Archiwum Polityki

Bunt robotów

Hugo de Garis, ur. 1947 r. w Australii, jest jednym z pionierów budowy sztucznego mózgu. W 1992 r. doktoryzował się w Uniwersytecie w Leuven (Belgia) w zakresie sztucznej inteligencji i sztucznego życia. Od 1993 r. pracownik Instytutu Zaawansowanych Badań Telekomunikacyjnych (ATR) w Kioto.

Panie profesorze, choć kwestia sztucznej inteligencji jest obecnie szeroko dyskutowana, to wielu ludzi nie ma pojęcia, o co tu naprawdę chodzi. Jedni wiążą z nią zbyt daleko idące oczekiwania, inni zaś boją się jej... Czym jest sztuczna inteligencja?

Uważam, że zarówno nadzieje, jak i obawy są uzasadnione.

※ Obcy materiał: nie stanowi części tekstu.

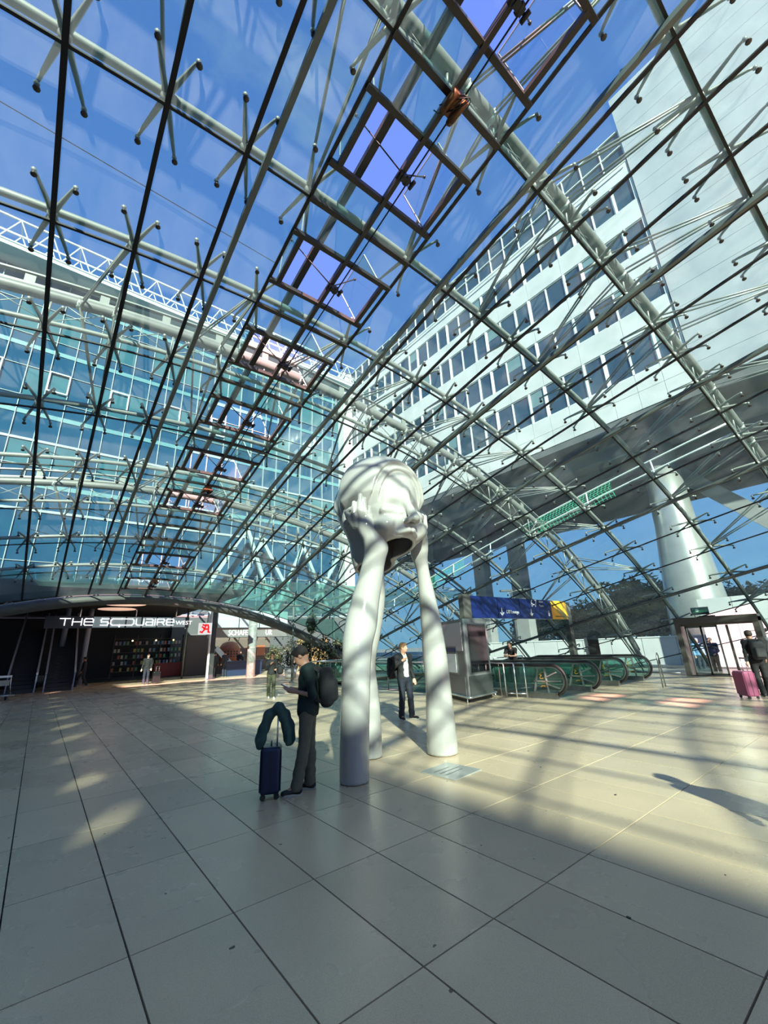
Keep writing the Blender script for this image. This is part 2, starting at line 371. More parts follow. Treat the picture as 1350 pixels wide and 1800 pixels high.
# gantry rails under the glass
for u in (-16.88, -14, -10.9, -7.9, -4.88, -1.75, 1.75, 4.88, 7.9, 10.9, 14):
    vs = [v/4 for v in range(VMIN*4, VMAX*4-1) if W(u, v/4).z > .1]
    if len(vs) > 3: cbuild(MB().beams(line_v(u, vs[0], vs[-1], -.07), .085, .10), 'gantry_rail', MT['rail_steel'])
# longitudinal tubes on the outside of the strip
cbuild(MB().beams(line_v(-.40, VMIN, VMAX-1, .40), .12, .10), 'ridge_girder', MT['bronze'])
# X bracing wires outside
wires = MB()
for v in range(5, 8):
    if v < 5: continue
    for u in range(-15, 15, 6):
        if W(u+2, v).z < 1 or W(u+2, v+1).z < 1 or W(u, v).z < .3: continue
        wires.tube([W(u-1, v)+Vector((0, 0, .5)), W(u+3, v+1)+Vector((0, 0, .3))], .010, 4, smooth=False)
wires.tube([W(-4.9, 1.42)+Vector((0, 0, .1)), W(-1, 1.62)+Vector((0, 0, .1))], .008, 4, smooth=False)
cbuild(wires, 'bracing_wire', MT['cable'])
# ---------------------------------------------------------------- spider fittings
sp = MB(); bo = MB()
for sx, sy in ((1, 1), (-1, 1), (1, -1), (-1, -1)):
    e = Vector((.235*sx, .60*sy, .10)); sp.tube([(0, 0, .20), Vector((.05*sx, .12*sy, .19)), Vector((.21*sx, .535*sy, .125)), e], [.05, .04, .024, .02], 6)
    sp.ball(e+Vector((0, 0, -.01)), .036, 7, 4)
    bo.lathe([(.030, -.035), (.040, -.03), (.040, -.012), (.028, -.006), (.018, .0), (.018, .08)], (e.x, e.y, 0), 8)
sp.lathe([(.055, .10), (.075, .16), (.075, .22), (.05, .27)], n=8)
sp_me = sp.mesh('spider_fitting', MT['steel']); bo_me = bo.mesh('glass_bolts', MT['bolt'])
ns = 0; nodes = []
for v in range(-2, VMAX):
    for u in range(-8, 18):
        if u == 0: continue
        p = W(u, v)
        if p.z < .5: continue
        d = p-Vector((0, 0, 1.68)); cd = d.dot(fwd)
        vis = cd > .5 and abs(d.dot(r2)/cd*FPX) < 800 and abs(d.dot(u2)/cd*FPX) < 1040
        if not vis: continue
        n = Wn(u, v); ty = (W(u, v+.1)-W(u, v-.1)).normalized(); tx = ty.cross(n).normalized()
        m = Matrix((tx, ty, n)).transposed().to_4x4(); m.translation = p-Vector((3.3, 0, 0))
        o = link('spider_fitting', sp_me, ceiling, mtx=m); b = link('glass_bolts', bo_me, o); ns += 1
# ---------------------------------------------------------------- opening strip
for v in range(VMIN, VMAX):
    fr = MB()
    for a in (.27, .73): fr.beams(line_u(v+a, -1, 1, -.03, step=.25), .085, .08)
    for s in (-.84, .84): fr.beams(line_v(s, v+.27, v+.73, -.03, .2), .085, .08)
    fr.beams(line_u(v+.0, -1, 1, -.03, step=.25), .09, .06)
    cbuild(fr, 'vent_frame', MT['bronze'])
    if v == 6: continue
    for s, ang in ((-1, 80), (1, 68)):
        a = W(s*.84, v+.29); b_ = W(s*.84, v+.71); ax = (b_-a).normalized(); n = Wn(s*.84, v+.5)
        inw = (W(0, v+.5)-W(s*.84, v+.5)).normalized(); L = .86
        d = inw*math.cos(math.radians(ang))+n*math.sin(math.radians(ang)); th = d.cross(ax).normalized()*.007
        fl = MB().prism([a, b_, b_+d*L, a+d*L], -th, th); fo = cbuild(fl, 'vent_flap', MT['flap_glass'])
        eg_ = MB(); eg_.beam(a, a+d*L, .02, .02); eg_.beam(a+d*L, b_+d*L, .012, .02); eg_.beam(b_, b_+d*L, .02, .02); eg_.v = [(x-3.3, y, z) for x, y, z in eg_.v]; eg_.build('flap_edge', MT['steel'], fo)
        c0 = W(0, v+.5)+Wn(0, v+.5)*-.12; tip = (a+b_)/2+d*L*.8
        ar = MB().tube([c0, tip], .012, 6); ar.ball(tip, .03, 6, 4); cbuild(ar, 'push_rod', MT['cable'])
    ac = MB(); c0 = W(0, v+.5)+Vector((.06, 0, -.13)); ac.box(c0, (.16, .10, .10)); ac.tube([c0+Vector((-.14, 0, 0)), c0+Vector((.16, 0, 0))], .022, 8)
    for s in (-.12, .02, .14): ac.tube([c0+Vector((s, -.07, -.02)), c0+Vector((s, .07, -.02))], .035, 8)
    cbuild(ac, 'flap_actuator', MT['black'])
dr = MB().tube([p+Vector((.12, 0, -.14)) for p in line_v(0, VMIN, VMAX-.3, 0)], .013, 6); cbuild(dr, 'drive_shaft', MT['cable'])
for v in (0, 5, 8.2):
    mo = MB(); c0 = W(0, v)+Vector((0.02, 0, -.18)); mo.box(c0, (.20, .30, .12)); mo.tube([c0+Vector((-.09, -.16, -.08)), c0+Vector((-.09, .14, -.08))], .055, 12); mo.tube([c0+Vector((.09, -.16, -.08)), c0+Vector((.09, .14, -.08))], .055, 12)
    mo.ball(c0+Vector((.09, .16, -.08)), .05, 8, 5); mo.box(c0+Vector((0, .10, .09)), (.12, .10, .08)); m = cbuild(mo, 'drive_motor', MT['copper']); cb = MB()
    for k in range(3):
        q = c0+Vector((.10*math.cos(k*2), 0, -.05)); cb.tube([q+Vector((.12*math.sin(t*.6)*(1 if k else -1), .22*math.cos(t*.62+k), -.12*math.sin(t*.5))) for t in range(8)], .008, 5)
    cb.v = [(x-3.3, y, z) for x, y, z in cb.v]; cb.build('motor_cable', MT['cable'], m)
# ---------------------------------------------------------------- rim beam at the far end
rim = []
for i in range(61):
    u = ubase(VMAX, -1)+(ubase(VMAX, 1)-ubase(VMAX, -1))*i/60; p = W(u, VMAX); p.z -= .20+.9*min(1, abs(u)/13)**2*1; p.z = max(p.z, -.1); rim.append(p+Vector((0, .25, 0)))
cbuild(MB().tube(rim, .24, 14), 'rim_tube', mat('rim_steel', (.11, .11, .105), .5, .1, .35, 1.2))
eg = MB()
for i in range(60):
    a, b_ = rim[i], rim[i+1]; ua = ubase(VMAX, -1)+(ubase(VMAX, 1)-ubase(VMAX, -1))*i/60; ub = ubase(VMAX, -1)+(ubase(VMAX, 1)-ubase(VMAX, -1))*(i+1)/60
    c, d = W(ua, VMAX), W(ub, VMAX)
    if min(c.z, d.z) > .2: eg.tube([a if i % 2 else c, d if i % 2 else b_], .02, 5)
cbuild(eg, 'rim_bracing', MT['steel'])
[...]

Mało kto na razie zdaje sobie sprawę, jak wielkie może nam ona przynieść korzyści i jak bardzo nam zaszkodzić. Pamięta pan słynny mecz szachowy pomiędzy mistrzem świata Garrim Kasparowem i superkomputerem Deep Blue? Maszyna, która pokonała człowieka najlepiej grającego w szachy na świecie, nie tylko była świetnym strategiem, ale również potrafiła analizować styl gry Kasparowa, przewidywać jego ruchy. Mówiąc krótko, wyposażona była w sztuczną inteligencję. Ale od tamtego czasu minęło kilka lat, najnowsze superkomputery są o wiele inteligentniejsze niż Deep Blue.

W Stanach Zjednoczonych powstał komputer Aaron, który potrafi malować. Sam decyduje o tym, jakie będzie jego dzieło, człowiek nie jest w stanie tego przewidzieć.

Zastosowanie inteligentnych komputerów jest już teraz bardzo szerokie. Wykorzystywane są m.in. na Wall Street - to maszyna kupuje i sprzedaje akcje według własnej intuicji. Powiedziałbym, że w tej sytuacji zagrożony jest zawód maklera. Trwają prace nad komputerem umiejącym improwizować muzykę wraz z człowiekiem.

A nie ma jeszcze takich?

Nie mam na myśli zaprogramowanych keyboardów. Inteligentny komputer będzie musiał sam rozpoznać styl i dopasować się do niego. Gramy jazz, wtedy komputer przestawia się na jazz, gramy klasykę - komputer gra klasykę. Oczywiście też komponuje.

Czy to znaczy, że jesteśmy bliscy spełnienia starego marzenia ludzkości o stworzeniu robota, przyjaznego człowiekowi?